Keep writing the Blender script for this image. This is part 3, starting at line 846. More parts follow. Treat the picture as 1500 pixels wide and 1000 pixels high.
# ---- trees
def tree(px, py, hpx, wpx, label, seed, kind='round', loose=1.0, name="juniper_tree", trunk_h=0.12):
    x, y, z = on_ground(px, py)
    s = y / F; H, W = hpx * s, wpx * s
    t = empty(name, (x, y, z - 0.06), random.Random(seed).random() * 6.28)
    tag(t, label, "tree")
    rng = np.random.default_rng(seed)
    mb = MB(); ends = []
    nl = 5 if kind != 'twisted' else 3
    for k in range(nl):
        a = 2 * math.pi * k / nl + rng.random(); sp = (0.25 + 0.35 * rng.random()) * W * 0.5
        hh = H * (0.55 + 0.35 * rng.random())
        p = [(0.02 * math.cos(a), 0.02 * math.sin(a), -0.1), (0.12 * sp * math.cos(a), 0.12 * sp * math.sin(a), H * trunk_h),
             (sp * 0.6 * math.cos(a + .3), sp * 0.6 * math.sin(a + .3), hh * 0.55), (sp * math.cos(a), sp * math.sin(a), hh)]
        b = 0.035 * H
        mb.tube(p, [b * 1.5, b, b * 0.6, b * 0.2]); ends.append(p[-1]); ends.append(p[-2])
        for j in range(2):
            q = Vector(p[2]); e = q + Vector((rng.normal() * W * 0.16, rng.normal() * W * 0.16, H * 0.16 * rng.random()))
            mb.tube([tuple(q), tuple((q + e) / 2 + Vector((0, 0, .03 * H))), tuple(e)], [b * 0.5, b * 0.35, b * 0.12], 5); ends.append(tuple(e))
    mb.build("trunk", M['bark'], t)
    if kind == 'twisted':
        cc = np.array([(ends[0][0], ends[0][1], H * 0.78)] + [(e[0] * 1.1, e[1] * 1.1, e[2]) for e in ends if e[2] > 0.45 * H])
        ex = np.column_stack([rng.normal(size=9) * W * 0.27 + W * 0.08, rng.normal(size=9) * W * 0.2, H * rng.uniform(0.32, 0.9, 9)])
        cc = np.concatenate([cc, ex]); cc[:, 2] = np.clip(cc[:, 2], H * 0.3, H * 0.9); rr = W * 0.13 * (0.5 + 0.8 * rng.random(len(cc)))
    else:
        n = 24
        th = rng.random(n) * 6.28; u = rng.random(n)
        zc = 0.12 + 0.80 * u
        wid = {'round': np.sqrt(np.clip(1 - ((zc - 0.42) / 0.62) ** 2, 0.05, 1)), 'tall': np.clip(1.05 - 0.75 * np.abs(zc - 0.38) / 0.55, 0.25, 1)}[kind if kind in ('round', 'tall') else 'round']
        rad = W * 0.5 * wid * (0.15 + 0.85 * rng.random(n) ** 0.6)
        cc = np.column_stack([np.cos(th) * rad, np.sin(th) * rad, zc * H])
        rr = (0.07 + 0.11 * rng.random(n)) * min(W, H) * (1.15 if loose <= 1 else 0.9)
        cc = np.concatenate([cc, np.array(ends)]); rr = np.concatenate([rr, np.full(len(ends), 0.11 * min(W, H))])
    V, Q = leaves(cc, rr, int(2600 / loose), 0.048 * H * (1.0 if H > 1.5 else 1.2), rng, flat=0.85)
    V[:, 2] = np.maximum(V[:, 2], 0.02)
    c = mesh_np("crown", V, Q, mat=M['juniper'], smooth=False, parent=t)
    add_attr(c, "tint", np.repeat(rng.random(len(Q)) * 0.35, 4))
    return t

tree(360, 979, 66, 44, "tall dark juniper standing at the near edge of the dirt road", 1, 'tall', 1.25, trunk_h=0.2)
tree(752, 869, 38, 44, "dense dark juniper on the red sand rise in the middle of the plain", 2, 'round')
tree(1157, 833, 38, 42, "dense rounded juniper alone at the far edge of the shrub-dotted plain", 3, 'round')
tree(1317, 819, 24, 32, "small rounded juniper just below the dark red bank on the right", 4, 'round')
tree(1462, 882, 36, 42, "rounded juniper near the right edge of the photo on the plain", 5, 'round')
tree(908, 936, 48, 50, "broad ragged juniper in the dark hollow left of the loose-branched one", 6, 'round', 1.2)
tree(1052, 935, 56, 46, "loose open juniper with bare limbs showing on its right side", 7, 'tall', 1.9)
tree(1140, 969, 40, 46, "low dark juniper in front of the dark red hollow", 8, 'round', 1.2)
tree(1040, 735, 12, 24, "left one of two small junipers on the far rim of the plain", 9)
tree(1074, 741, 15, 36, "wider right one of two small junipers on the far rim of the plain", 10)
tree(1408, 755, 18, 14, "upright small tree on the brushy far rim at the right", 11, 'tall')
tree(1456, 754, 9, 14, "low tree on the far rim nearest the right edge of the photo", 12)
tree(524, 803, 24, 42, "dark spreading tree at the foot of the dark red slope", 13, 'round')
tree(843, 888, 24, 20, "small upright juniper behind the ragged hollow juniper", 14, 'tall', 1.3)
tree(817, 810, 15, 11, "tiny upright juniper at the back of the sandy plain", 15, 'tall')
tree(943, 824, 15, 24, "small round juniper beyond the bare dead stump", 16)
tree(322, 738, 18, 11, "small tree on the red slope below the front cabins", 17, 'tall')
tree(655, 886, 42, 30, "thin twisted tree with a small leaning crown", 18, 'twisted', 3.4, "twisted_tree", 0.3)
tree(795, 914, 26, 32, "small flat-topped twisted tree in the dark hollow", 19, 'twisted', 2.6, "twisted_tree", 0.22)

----

Produce an exact copy of the whole listing.

● **Exercise solution**:
Keep writing the Blender script for this image. This is part 3, starting at line 846. More parts follow. Treat the picture as 1500 pixels wide and 1000 pixels high.
# ---- trees
def tree(px, py, hpx, wpx, label, seed, kind='round', loose=1.0, name="juniper_tree", trunk_h=0.12):
    x, y, z = on_ground(px, py)
    s = y / F; H, W = hpx * s, wpx * s
    t = empty(name, (x, y, z - 0.06), random.Random(seed).random() * 6.28)
    tag(t, label, "tree")
    rng = np.random.default_rng(seed)
    mb = MB(); ends = []
    nl = 5 if kind != 'twisted' else 3
    for k in range(nl):
        a = 2 * math.pi * k / nl + rng.random(); sp = (0.25 + 0.35 * rng.random()) * W * 0.5
        hh = H * (0.55 + 0.35 * rng.random())
        p = [(0.02 * math.cos(a), 0.02 * math.sin(a), -0.1), (0.12 * sp * math.cos(a), 0.12 * sp * math.sin(a), H * trunk_h),
             (sp * 0.6 * math.cos(a + .3), sp * 0.6 * math.sin(a + .3), hh * 0.55), (sp * math.cos(a), sp * math.sin(a), hh)]
        b = 0.035 * H
        mb.tube(p, [b * 1.5, b, b * 0.6, b * 0.2]); ends.append(p[-1]); ends.append(p[-2])
        for j in range(2):
            q = Vector(p[2]); e = q + Vector((rng.normal() * W * 0.16, rng.normal() * W * 0.16, H * 0.16 * rng.random()))
            mb.tube([tuple(q), tuple((q + e) / 2 + Vector((0, 0, .03 * H))), tuple(e)], [b * 0.5, b * 0.35, b * 0.12], 5); ends.append(tuple(e))
    mb.build("trunk", M['bark'], t)
    if kind == 'twisted':
        cc = np.array([(ends[0][0], ends[0][1], H * 0.78)] + [(e[0] * 1.1, e[1] * 1.1, e[2]) for e in ends if e[2] > 0.45 * H])
        ex = np.column_stack([rng.normal(size=9) * W * 0.27 + W * 0.08, rng.normal(size=9) * W * 0.2, H * rng.uniform(0.32, 0.9, 9)])
        cc = np.concatenate([cc, ex]); cc[:, 2] = np.clip(cc[:, 2], H * 0.3, H * 0.9); rr = W * 0.13 * (0.5 + 0.8 * rng.random(len(cc)))
    else:
        n = 24
        th = rng.random(n) * 6.28; u = rng.random(n)
        zc = 0.12 + 0.80 * u
        wid = {'round': np.sqrt(np.clip(1 - ((zc - 0.42) / 0.62) ** 2, 0.05, 1)), 'tall': np.clip(1.05 - 0.75 * np.abs(zc - 0.38) / 0.55, 0.25, 1)}[kind if kind in ('round', 'tall') else 'round']
        rad = W * 0.5 * wid * (0.15 + 0.85 * rng.random(n) ** 0.6)
        cc = np.column_stack([np.cos(th) * rad, np.sin(th) * rad, zc * H])
        rr = (0.07 + 0.11 * rng.random(n)) * min(W, H) * (1.15 if loose <= 1 else 0.9)
        cc = np.concatenate([cc, np.array(ends)]); rr = np.concatenate([rr, np.full(len(ends), 0.11 * min(W, H))])
    V, Q = leaves(cc, rr, int(2600 / loose), 0.048 * H * (1.0 if H > 1.5 else 1.2), rng, flat=0.85)
    V[:, 2] = np.maximum(V[:, 2], 0.02)
    c = mesh_np("crown", V, Q, mat=M['juniper'], smooth=False, parent=t)
    add_attr(c, "tint", np.repeat(rng.random(len(Q)) * 0.35, 4))
    return t

tree(360, 979, 66, 44, "tall dark juniper standing at the near edge of the dirt road", 1, 'tall', 1.25, trunk_h=0.2)
tree(752, 869, 38, 44, "dense dark juniper on the red sand rise in the middle of the plain", 2, 'round')
tree(1157, 833, 38, 42, "dense rounded juniper alone at the far edge of the shrub-dotted plain", 3, 'round')
tree(1317, 819, 24, 32, "small rounded juniper just below the dark red bank on the right", 4, 'round')
tree(1462, 882, 36, 42, "rounded juniper near the right edge of the photo on the plain", 5, 'round')
tree(908, 936, 48, 50, "broad ragged juniper in the dark hollow left of the loose-branched one", 6, 'round', 1.2)
tree(1052, 935, 56, 46, "loose open juniper with bare limbs showing on its right side", 7, 'tall', 1.9)
tree(1140, 969, 40, 46, "low dark juniper in front of the dark red hollow", 8, 'round', 1.2)
tree(1040, 735, 12, 24, "left one of two small junipers on the far rim of the plain", 9)
tree(1074, 741, 15, 36, "wider right one of two small junipers on the far rim of the plain", 10)
tree(1408, 755, 18, 14, "upright small tree on the brushy far rim at the right", 11, 'tall')
tree(1456, 754, 9, 14, "low tree on the far rim nearest the right edge of the photo", 12)
tree(524, 803, 24, 42, "dark spreading tree at the foot of the dark red slope", 13, 'round')
tree(843, 888, 24, 20, "small upright juniper behind the ragged hollow juniper", 14, 'tall', 1.3)
tree(817, 810, 15, 11, "tiny upright juniper at the back of the sandy plain", 15, 'tall')
tree(943, 824, 15, 24, "small round juniper beyond the bare dead stump", 16)
tree(322, 738, 18, 11, "small tree on the red slope below the front cabins", 17, 'tall')
tree(655, 886, 42, 30, "thin twisted tree with a small leaning crown", 18, 'twisted', 3.4, "twisted_tree", 0.3)
tree(795, 914, 26, 32, "small flat-topped twisted tree in the dark hollow", 19, 'twisted', 2.6, "twisted_tree", 0.22)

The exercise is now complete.